This childhood memory came flooding back to me the other day and I felt compelled to share it. I’m curious to see what you hink.
I have a thing about promises. They make me uncomfortable mostly because they’re seldom kept.
I have a bad history with them so I try not to make them and I’m wary of the people who do.
I will never understand how someone can look you in the eye and make a promise they never intend to keep.
It’s a character flaw disguised as a talent. One that I’ve seen come in handy in politics, poker and adultery.
I can trace it back to my first broken promise which was one summer when my me, and my little sister and brother were kids.

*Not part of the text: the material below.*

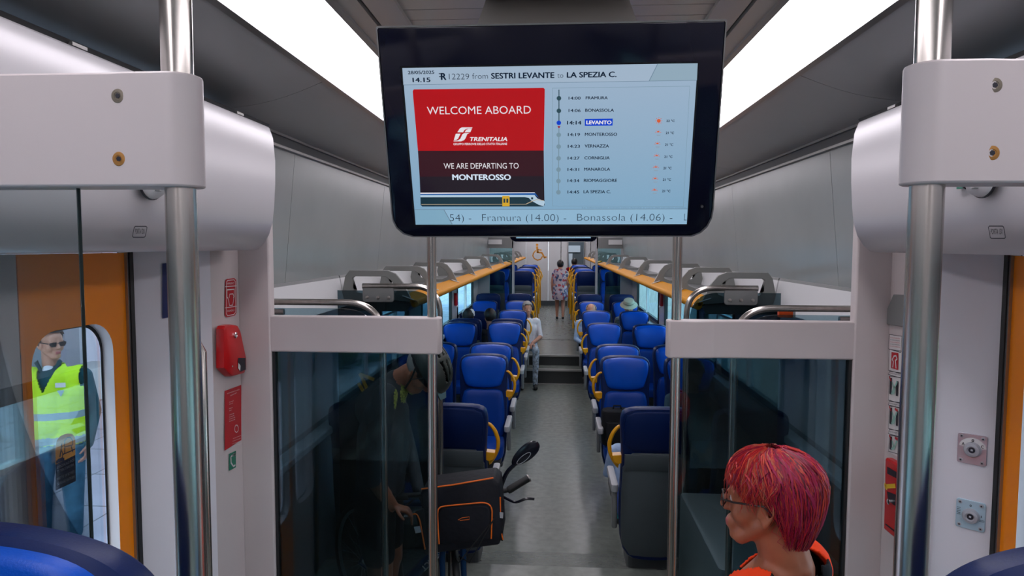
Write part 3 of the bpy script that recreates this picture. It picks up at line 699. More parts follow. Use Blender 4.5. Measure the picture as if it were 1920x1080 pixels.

The summers seemed hotter as a kid in the early 1960’s and although we were fortunate enough to have a house with central air which I realize as an adult was like being born with not only a silver spoon but the entire set of sterling silver flatware in your mouth; but…to balance that out we also had a frazzled mother who was perpetually locking us outside.
And not in a neglectful, call Child’s Services kind of way—more like the “get out of my hair—go outside and play” way.
But that wasn’t us. We weren’t cut out for suffering. God’s smart. He puts the altruistic, brave kids with tons of stamina in Africa. He sends all the weak sucks to Los Angeles, California.
So, needless to say, if anyone owned or had access to a real built-in swimming pool, well, we were on them like white on rice.
My dad, (who, as it turns out also had a very loose and one-sided relationship with promise keeping) had these two friends/employees, a set of identical twins named Bob and Ray. They were single young men in their early twenties who were young and ambitious. They had that “we’re good with kids” quality that was like catnip to the three of us.
So, they played with me, and rough-housed with my little brother and held my baby sister in their laps and just basically sucked up to their boss by paying attention to us when they came over for beer and a bar-b-que.
I’m sure they were exhausted when they left. I’ve been them. The single person at a family home who gets to entertain the young kids while the parents take advantage of that time to suck down a couple of cocktails and do the unthinkable—speak in full sentences to each other.
On one such occasion Bob or Ray, I can’t remember which (I hadn’t quite mastered telling them apart), mentioned something about a swimming pool. I think they were staying somewhere that had a pool or they knew someone who did. Anyway, if anyone says the words “swimming pool” in front of little kids (who are only several years removed from being fish) it triggers them like the secret code word in a bad spy movie. We kind of froze and our eyes spun around, and then the begging began.
“Can we come over and swim? Pleeeeeeease? Pretty pleeeeeease? With sugar on top?”
Completely unashamed, we crawled all over them like a couple of spider monkeys and begged until our throats were sore and no more sound came out. Looking back I’m sure that was fun for them.
Knowing the begging would only cease when my mom (who I’m certain secretly wore earplugs) would shoo us off to bed and in order to shut us up and gain back control of their adult evening, one of them, ( I think it was Bob. No. Maybe it was Ray) anyway, he caved and invited us to come and swim.
“You guys want to swim? Sure. Maybe on Monday.”
Well, we were little kids—we took this to. The. Bank.
This is the point in the story when I grab you by the chin and make you look me in the eye, and I say to you with all the sincerity I can muster, “Please do not EVER promise little kids that you will do anything—let alone take them swimming—if you have no intention of doing so. Because kids take you at your word. They take you seriously. We most certainly did.”
Monday! Monday! We were going to a real swimming pool. To swim. On Monday!! Yeah!!! Was our chant.
Finally, (in dog years time) Monday arrived and a miracle occurred. Our mom didn’t even have to encourage us to brush our teeth and get dressed because my brother, my little sister and I were in our bathing suits and ready to go by 8 am. But by mid-morning things turned vague. I remember it distinctly. That weird sinking feeling in my belly. Suddenly, my mom wasn’t really sure the swimming was happening THIS Monday.
“Wait. What?”
I can’t remember exactly how this next part came to pass but somehow we got Bob and Ray’s telephone number and before you could say Cannon Ball—I called them. Me. Little seven or eight-year-old me. And one of them answered. I think it was Ray but it was probably Bob saying he was Ray because he was about to break the hearts of three little kids.
“Oh not today, sweetie”, he said, “We’ll do it soon”, he promised. I could barely breathe, a wave of something I later learned to identify as disappointment washed over me.
“Okay”, I said, trying not to cry. “But when?”
“Soon”, he said and hung up.
Dial tone. Remember dial tone? It’s the soundtrack behind both a beginning and an end. Anticipation and sorrow.
That day is still so vivid to me. I was changed after that. Maybe some innocence was lost.
I know. Boo hoo, Some children know REAL disappointment. In Africa.
But this felt huge to us.
After lunch, we went outside to play and run through the sprinklers. I remember my mom, sensing our disappointment, giving us fudgesicles as a treat.
Chocolate and disappointment. Now I can trace the birth of this unbreakable partnership to that very day.